Keep in mind that when deciding on a successor, the issue of family versus competency must be weighed. In situations where children may be too young and inexperienced to take over at the necessary time, it may be best to move a seasoned manager into the top spot. Often, when decisions are made strictly on nepotism, key personnel who have helped build the business leave altogether, and the entire organization suffers.
“If there is no competence, there’s no sense in having the conversation,” Rhodes said. “As much as a parent may think their kid is the greatest thing that walked the earth, the kid just may not have the competency, and frankly business may not fit into that child’s area of giftedness. And that adult child may not even realize it yet.
“They may see Mom and Dad’s lifestyle and think it’s pretty cool. But it’s a square-peg-round-hole scenario. As laundry owners, we’re all somewhat similar. We all have an entrepreneurial bent. We don’t mind being self-employed, and taking some of the knocks that go along with it. We’re all somewhat operationally oriented. And, frankly, there are kids that don’t have that bent.
“The laundromat business fits well with my personality. However, my sister wouldn’t do well at all in the laundry business. She has a different personality than I do.”
A Happy Ending
By planning today for the continuation of your self-service laundry business, you will help it succeed in the present and ensure its health long into the future.
“Few founders think about the future until it’s too late,” Danco said. “When they start a business in their early 30s, their whole effort is devoted to survival. But the survival instinct, so essential in the first few years, continues long past its usefulness. All of a sudden the owner finds himself turning 65. His kids are all grown, and he asks himself, ‘Where did the time go?'”

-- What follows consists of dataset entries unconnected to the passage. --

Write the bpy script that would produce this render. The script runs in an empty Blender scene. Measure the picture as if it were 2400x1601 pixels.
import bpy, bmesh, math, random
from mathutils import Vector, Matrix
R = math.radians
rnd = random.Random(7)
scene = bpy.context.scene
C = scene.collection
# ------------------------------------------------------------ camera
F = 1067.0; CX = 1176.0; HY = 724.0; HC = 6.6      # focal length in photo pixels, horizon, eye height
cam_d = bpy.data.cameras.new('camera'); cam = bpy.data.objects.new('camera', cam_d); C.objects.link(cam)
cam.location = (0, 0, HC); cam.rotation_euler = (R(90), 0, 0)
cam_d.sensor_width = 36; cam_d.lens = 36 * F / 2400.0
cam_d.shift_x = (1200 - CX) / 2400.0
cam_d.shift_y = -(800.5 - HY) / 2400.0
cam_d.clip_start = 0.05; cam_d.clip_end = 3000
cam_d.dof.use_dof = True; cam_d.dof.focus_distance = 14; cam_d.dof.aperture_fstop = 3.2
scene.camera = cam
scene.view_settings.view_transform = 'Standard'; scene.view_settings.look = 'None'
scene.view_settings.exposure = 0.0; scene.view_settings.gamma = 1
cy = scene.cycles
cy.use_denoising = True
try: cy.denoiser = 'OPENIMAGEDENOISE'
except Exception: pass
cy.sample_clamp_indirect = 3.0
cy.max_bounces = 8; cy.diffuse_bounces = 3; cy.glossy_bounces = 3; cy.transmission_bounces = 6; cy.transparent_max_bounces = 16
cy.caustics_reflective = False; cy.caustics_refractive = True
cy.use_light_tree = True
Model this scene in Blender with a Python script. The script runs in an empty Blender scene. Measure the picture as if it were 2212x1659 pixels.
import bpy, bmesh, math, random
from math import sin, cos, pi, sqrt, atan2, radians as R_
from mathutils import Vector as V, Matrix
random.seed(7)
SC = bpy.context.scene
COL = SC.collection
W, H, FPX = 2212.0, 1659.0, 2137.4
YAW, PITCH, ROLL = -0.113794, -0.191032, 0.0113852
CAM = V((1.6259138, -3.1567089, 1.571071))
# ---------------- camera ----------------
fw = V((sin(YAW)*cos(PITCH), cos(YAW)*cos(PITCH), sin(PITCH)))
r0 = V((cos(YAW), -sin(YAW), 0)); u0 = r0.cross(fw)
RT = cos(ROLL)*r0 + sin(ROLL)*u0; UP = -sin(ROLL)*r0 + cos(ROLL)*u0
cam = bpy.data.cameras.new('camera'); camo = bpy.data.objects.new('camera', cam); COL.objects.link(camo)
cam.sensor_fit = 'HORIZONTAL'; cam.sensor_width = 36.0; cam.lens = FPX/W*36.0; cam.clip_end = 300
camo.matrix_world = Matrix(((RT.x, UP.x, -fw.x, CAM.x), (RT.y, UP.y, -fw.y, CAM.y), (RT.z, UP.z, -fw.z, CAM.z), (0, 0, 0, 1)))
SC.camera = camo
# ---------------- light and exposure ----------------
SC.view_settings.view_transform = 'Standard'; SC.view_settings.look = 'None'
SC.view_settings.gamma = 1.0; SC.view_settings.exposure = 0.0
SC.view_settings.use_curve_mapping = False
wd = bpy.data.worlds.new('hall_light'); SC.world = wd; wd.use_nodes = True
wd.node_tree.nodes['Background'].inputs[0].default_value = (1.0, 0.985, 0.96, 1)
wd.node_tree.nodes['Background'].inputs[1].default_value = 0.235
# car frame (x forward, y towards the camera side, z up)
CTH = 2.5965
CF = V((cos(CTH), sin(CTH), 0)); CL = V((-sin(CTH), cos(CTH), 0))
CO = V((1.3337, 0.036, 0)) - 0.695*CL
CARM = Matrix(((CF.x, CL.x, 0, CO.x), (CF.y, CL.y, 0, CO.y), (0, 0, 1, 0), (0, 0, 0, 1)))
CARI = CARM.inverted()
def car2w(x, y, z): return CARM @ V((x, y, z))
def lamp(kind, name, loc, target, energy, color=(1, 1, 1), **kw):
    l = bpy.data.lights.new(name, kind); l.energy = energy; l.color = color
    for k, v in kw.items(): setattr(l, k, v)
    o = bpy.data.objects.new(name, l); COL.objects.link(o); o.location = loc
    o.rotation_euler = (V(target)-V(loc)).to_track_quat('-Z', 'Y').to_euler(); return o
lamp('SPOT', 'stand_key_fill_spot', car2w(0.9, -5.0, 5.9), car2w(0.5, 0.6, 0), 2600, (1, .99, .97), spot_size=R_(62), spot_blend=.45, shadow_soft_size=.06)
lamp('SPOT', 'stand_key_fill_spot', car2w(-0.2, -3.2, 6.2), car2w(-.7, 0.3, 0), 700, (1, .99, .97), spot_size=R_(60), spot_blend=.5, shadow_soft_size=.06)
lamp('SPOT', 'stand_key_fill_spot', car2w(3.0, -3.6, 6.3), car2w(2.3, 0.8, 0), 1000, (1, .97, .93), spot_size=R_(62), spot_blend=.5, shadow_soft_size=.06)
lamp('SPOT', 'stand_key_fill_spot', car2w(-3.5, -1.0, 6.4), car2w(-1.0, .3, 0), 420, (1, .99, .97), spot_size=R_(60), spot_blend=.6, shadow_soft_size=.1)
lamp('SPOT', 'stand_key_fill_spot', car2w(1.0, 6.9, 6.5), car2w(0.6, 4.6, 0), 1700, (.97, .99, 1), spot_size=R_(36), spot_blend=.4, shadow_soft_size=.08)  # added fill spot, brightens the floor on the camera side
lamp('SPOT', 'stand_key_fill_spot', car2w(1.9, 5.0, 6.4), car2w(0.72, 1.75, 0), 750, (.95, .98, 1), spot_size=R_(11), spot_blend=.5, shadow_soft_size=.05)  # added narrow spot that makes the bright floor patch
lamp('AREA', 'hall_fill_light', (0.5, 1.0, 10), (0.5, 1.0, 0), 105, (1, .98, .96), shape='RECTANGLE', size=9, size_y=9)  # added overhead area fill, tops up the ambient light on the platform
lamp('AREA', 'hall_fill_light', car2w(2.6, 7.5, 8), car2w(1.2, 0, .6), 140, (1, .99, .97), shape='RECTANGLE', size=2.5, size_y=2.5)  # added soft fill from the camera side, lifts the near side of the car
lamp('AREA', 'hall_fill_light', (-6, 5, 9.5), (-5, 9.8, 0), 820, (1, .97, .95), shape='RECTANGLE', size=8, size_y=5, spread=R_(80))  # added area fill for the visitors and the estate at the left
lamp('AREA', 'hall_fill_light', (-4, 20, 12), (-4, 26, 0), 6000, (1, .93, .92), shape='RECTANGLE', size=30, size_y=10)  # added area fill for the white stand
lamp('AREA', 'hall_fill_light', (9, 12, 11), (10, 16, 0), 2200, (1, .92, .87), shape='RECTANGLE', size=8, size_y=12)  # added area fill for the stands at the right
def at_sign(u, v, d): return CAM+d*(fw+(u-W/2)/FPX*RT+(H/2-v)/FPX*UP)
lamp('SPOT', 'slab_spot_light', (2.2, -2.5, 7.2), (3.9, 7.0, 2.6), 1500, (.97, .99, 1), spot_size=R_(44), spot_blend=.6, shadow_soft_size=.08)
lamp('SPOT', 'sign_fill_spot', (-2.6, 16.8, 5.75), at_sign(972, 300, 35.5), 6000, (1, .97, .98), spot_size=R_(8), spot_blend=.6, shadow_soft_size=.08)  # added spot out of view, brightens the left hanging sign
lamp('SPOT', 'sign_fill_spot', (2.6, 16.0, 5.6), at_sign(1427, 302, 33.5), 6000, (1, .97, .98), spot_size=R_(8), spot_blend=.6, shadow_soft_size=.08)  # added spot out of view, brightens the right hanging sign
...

Rhodes suggested having an open conversation with all parties, including siblings that aren’t going to be involved in the business.
“Lay it all out there,” he said. “Don’t hold back. If you want to say something you’ve been thinking about for the last few years, say it. If you don’t get it out there, it’s going to come out eventually one day – somehow, someway and in probably not the most constructive fashion.”
He added that everyone must learn to get somewhat comfortable living with the inevitable tension that will always exist between the two generations.
“Dad’s ways may not be your ways, and there is always going to be tension, whether it’s in managing the business or in how much the second generation should get paid for their work,” Rhodes noted. “Parents are always going to think it’s too much, and the children aren’t going to think it’s enough. You just have to comfortable living with that tension, because it will never go away.
“Also, realize that both sides typically need each other. One generation needs the energy they don’t have any more and maybe some fresh ideas, but the other side needs the capital, which they don’t have yet.”
Keep in mind that succession planning is critical. If you have no plans to sell your business during your lifetime – or if you may sell in the future – you need to plan for the inevitable. To keep your coin laundry in the family, to keep it running smoothly, and to keep it running at all, you must plan ahead.
Don’t wait until it’s too late for your business to be passed on, because it may end up in the wrong hands.